Saturday, December 12, 2015

Turkey smuggling

A few weeks ago we celebrated Thanksgiving.  It’s just a typical work day here so we always celebrate it on the Saturday directly afterwards.  We get together with several other families and do the whole thing.  Stuffing, pumpkin pie, mashed potatoes, sweet potatoes, cranberry sauce.  And, of course, turkey.   Turkey’s a lunch meat here.  No one really cooks a bird whole.  Our first year we made it work with a scrawny specimen that the farmer killed specially for us.   It was like a wild turkey is in the US which, last I knew, no one actually eats.   The second year we learned that in Germany it's possible to get a frozen one, similar to a US turkey but about half the size, which is just as well since a US bird wouldn’t fit in a Swiss oven.   That worked well so every year since I order one from the German supermarket and pick it up a few days before we cook it.

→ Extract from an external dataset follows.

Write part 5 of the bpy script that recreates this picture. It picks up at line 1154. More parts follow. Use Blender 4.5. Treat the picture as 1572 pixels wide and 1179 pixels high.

This year, as we were expecting around 30 people, I ordered two.  As usual, the Wednesday beforehand I zipped across the border on the way home from work to pick them up,  While I was waiting for them to be brought out I looked over some information the store had and saw that the import limits had changed.   For all of the time we’ve lived here, poultry was treated differently than beef with regards to how much you could bring into Switzerland.  The brochure I was reading, however, noted that now, meat was meat, meaning that even for poultry there was a 1 kg limit.  As such, for each kilogram over there is an import duty of CHF 18 (roughly $18 now).  The two turkeys I was waiting for were close to 12 kg total.  Some quick math told me that they were going to cost, in addition to the purchase price, about $200 just to bring them over the border.    Unless …. I smuggled them.    We’ve generally been pretty law abiding citizens here.  Keep our noses clean, that’s been our strategy.  This, however, turned me.  I couldn’t help it.  I was breaking bad.  I became a turkey trafficker.